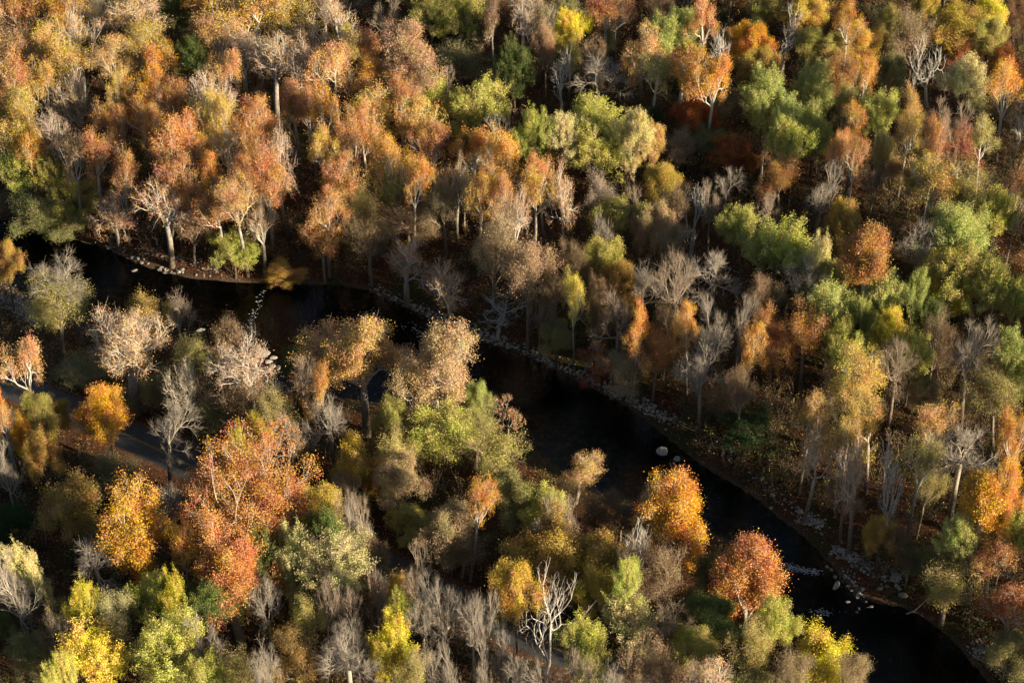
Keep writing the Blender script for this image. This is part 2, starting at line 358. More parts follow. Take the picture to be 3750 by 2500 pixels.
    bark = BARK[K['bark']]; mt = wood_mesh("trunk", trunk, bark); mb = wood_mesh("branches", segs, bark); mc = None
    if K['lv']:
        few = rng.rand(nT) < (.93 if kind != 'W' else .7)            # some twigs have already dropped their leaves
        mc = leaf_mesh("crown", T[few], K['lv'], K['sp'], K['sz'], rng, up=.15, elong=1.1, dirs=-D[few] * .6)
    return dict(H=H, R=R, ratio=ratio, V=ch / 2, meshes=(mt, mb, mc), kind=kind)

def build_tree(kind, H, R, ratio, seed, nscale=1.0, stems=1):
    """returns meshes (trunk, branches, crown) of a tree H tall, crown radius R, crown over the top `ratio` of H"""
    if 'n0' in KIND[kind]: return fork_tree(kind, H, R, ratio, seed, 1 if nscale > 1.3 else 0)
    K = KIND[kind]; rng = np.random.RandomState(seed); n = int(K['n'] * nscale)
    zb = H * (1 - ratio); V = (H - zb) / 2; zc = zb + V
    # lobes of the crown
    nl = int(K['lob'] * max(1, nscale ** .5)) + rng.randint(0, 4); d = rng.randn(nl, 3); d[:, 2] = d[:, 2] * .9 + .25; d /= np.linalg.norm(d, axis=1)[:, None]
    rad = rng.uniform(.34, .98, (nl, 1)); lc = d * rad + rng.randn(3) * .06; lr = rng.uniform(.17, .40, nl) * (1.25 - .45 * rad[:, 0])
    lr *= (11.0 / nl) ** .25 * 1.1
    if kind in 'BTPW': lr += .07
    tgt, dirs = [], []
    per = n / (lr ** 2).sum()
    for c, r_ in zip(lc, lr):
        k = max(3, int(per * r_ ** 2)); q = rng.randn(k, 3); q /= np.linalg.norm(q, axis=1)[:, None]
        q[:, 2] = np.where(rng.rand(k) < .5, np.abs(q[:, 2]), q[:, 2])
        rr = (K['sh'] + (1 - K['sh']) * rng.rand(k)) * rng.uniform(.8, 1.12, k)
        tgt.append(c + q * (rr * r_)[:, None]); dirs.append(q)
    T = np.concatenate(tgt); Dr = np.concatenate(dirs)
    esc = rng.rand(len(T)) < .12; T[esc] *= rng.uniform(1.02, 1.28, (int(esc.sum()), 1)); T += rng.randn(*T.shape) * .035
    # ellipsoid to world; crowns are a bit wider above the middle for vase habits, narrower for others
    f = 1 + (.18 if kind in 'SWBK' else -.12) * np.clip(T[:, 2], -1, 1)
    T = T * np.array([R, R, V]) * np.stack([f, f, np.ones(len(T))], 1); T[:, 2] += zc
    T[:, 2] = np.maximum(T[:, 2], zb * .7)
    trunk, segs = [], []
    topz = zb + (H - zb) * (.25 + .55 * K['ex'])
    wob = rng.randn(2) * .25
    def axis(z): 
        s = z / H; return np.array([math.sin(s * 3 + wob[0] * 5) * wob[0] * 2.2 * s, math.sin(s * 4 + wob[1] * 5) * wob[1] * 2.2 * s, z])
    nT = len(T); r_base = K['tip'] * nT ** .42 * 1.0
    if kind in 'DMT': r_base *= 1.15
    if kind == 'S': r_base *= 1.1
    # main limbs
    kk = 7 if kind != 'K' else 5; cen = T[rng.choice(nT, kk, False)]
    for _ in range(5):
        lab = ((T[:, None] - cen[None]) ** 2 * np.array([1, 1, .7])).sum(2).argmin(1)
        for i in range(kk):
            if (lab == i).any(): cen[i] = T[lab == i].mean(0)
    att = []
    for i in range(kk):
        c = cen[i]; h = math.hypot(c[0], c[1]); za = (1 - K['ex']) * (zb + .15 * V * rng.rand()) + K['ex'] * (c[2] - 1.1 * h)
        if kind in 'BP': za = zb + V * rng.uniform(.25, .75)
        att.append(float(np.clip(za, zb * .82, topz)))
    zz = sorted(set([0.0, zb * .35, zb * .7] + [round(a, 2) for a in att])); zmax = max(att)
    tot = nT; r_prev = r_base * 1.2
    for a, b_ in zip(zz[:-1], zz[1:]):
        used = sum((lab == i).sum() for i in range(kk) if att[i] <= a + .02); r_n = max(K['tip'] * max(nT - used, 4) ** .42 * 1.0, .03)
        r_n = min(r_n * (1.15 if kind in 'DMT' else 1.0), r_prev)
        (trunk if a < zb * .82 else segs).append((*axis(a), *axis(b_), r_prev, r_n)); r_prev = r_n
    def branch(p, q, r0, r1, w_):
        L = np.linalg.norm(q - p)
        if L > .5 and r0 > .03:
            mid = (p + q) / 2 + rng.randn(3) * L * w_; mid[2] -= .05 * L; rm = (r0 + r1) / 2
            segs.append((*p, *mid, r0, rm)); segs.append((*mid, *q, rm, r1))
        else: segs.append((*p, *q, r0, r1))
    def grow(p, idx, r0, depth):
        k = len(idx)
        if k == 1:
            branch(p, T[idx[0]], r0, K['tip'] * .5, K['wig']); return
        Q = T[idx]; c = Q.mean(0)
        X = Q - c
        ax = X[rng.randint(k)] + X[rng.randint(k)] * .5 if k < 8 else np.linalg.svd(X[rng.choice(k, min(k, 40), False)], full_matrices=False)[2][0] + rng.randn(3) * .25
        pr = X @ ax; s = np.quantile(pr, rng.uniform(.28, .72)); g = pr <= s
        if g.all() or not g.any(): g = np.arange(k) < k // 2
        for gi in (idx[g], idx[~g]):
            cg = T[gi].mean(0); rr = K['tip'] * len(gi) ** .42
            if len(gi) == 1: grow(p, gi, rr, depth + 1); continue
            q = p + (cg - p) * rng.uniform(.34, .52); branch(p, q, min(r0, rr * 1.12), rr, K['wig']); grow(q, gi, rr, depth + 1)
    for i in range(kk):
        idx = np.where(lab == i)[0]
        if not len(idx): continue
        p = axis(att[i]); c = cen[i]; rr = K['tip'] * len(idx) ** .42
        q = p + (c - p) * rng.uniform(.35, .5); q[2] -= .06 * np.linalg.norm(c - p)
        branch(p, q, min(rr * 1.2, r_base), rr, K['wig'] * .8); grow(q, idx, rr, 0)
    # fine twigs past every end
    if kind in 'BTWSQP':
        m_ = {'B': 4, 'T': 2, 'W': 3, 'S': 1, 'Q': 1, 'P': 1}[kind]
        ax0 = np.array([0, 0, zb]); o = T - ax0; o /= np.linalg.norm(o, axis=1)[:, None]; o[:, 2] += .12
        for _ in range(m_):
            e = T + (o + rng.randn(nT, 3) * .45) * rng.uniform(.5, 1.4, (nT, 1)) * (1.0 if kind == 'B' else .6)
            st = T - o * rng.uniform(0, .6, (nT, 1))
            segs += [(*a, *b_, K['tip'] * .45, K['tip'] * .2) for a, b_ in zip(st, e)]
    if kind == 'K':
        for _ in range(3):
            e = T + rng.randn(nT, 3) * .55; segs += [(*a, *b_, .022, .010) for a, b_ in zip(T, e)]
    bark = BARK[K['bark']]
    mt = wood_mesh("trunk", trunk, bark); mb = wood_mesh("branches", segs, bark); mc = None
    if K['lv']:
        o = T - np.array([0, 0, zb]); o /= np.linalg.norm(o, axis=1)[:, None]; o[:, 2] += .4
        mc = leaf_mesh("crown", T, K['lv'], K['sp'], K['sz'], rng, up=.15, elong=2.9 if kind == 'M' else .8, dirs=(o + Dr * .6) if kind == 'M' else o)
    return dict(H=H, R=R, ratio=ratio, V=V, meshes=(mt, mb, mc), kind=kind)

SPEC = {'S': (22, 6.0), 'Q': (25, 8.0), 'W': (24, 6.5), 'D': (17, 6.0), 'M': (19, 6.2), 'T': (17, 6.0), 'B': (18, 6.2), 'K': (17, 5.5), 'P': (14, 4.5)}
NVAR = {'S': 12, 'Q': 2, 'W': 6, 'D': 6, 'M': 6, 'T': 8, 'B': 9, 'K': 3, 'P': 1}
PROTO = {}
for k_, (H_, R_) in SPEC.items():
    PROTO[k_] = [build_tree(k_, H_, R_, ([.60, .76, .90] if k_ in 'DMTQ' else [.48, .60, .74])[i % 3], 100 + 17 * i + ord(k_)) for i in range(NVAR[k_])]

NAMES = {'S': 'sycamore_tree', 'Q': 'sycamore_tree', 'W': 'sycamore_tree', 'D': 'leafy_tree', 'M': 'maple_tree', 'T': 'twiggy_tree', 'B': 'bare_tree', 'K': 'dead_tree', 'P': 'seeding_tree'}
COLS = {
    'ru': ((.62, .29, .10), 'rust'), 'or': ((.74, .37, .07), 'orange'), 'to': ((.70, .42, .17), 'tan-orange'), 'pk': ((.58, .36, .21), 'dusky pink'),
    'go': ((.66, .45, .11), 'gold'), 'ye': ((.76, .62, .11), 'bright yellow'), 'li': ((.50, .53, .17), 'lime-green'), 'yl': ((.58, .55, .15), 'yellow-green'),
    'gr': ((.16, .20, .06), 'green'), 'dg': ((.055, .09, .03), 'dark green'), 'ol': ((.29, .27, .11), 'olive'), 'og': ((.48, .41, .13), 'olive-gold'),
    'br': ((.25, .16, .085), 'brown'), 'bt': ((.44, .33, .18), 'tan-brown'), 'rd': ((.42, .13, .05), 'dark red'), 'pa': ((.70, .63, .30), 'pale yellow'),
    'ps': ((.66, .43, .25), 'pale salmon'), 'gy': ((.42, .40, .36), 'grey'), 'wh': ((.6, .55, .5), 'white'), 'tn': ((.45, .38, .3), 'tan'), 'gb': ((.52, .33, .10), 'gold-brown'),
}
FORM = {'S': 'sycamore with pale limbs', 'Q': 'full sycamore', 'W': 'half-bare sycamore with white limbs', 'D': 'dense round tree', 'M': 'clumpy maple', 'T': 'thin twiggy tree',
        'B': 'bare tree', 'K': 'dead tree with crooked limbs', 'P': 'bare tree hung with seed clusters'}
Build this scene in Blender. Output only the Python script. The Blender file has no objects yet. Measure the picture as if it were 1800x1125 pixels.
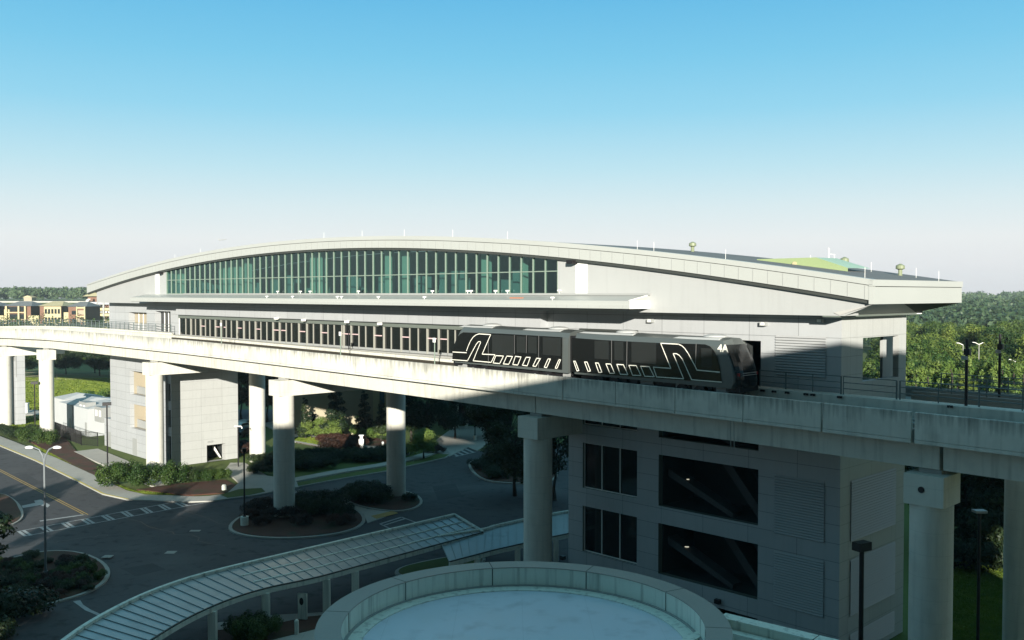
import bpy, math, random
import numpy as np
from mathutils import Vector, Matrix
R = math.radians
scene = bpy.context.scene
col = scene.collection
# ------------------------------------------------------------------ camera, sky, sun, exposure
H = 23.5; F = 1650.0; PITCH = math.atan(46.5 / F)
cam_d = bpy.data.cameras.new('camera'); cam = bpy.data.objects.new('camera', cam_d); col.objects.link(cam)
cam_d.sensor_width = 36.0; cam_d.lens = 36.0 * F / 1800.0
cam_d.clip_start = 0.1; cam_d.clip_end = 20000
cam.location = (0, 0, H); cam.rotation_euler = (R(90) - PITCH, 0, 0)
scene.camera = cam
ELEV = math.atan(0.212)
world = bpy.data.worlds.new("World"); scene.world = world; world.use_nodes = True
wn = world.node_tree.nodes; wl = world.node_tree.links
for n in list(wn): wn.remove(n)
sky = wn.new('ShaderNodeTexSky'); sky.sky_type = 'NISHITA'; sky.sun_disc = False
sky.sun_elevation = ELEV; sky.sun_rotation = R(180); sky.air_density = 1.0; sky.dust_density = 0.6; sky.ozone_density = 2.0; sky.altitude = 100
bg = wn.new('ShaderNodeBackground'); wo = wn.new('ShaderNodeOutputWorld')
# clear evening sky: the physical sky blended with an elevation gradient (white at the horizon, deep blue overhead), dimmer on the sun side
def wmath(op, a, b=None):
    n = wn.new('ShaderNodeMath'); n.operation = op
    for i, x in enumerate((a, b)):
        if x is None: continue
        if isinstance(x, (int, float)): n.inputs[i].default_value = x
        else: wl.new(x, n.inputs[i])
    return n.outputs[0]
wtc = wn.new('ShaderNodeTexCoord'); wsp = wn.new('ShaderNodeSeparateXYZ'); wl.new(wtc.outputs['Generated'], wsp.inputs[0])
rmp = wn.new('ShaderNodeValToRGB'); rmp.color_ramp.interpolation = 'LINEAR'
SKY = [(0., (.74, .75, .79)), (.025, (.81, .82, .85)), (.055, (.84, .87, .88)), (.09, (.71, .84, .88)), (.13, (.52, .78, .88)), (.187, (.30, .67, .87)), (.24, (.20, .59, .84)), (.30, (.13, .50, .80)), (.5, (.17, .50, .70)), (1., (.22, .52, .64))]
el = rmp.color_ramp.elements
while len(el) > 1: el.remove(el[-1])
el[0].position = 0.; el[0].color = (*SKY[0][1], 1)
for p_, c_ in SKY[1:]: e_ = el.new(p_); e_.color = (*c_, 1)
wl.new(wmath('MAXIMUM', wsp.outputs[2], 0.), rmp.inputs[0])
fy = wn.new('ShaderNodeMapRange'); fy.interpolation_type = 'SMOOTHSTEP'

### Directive
All lines from the start of the entries above through the line containing "return dict(H=H, R=R, ratio=ratio, V=ch" are to be given again exactly; the pictures are not.

### Task answer
Keep writing the Blender script for this image. This is part 2, starting at line 358. More parts follow. Take the picture to be 3750 by 2500 pixels.
    bark = BARK[K['bark']]; mt = wood_mesh("trunk", trunk, bark); mb = wood_mesh("branches", segs, bark); mc = None
    if K['lv']:
        few = rng.rand(nT) < (.93 if kind != 'W' else .7)            # some twigs have already dropped their leaves
        mc = leaf_mesh("crown", T[few], K['lv'], K['sp'], K['sz'], rng, up=.15, elong=1.1, dirs=-D[few] * .6)
    return dict(H=H, R=R, ratio=ratio, V=ch / 2, meshes=(mt, mb, mc), kind=kind)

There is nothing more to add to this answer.